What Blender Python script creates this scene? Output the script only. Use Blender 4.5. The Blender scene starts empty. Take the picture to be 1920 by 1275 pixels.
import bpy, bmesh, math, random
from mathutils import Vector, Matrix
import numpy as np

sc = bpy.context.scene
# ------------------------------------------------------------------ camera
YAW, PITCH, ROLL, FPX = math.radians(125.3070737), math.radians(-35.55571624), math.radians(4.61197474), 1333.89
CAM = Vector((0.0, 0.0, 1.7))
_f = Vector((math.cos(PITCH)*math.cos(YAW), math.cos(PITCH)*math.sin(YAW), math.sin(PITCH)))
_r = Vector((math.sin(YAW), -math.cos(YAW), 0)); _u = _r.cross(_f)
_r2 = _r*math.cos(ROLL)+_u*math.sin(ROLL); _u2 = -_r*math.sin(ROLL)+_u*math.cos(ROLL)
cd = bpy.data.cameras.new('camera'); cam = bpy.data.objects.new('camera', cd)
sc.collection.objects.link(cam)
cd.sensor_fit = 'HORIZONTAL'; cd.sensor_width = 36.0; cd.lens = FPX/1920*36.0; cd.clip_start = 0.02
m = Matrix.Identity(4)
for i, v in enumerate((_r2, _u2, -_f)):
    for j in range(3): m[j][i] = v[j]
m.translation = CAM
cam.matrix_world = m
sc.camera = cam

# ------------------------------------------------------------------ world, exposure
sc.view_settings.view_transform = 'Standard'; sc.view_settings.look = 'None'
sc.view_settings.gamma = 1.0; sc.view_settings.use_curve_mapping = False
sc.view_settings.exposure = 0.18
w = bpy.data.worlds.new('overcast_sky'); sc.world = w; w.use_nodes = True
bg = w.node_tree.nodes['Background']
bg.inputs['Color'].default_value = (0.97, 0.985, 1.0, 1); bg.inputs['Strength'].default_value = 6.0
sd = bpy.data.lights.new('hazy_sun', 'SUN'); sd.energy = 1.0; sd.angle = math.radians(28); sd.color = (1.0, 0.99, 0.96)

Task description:
Look at the material above and copy, word for word, its lines from the first through the one containing "import numpy as np".

Output for this task:
What Blender Python script creates this scene? Output the script only. Use Blender 4.5. The Blender scene starts empty. Take the picture to be 1920 by 1275 pixels.
import bpy, bmesh, math, random
from mathutils import Vector, Matrix
import numpy as np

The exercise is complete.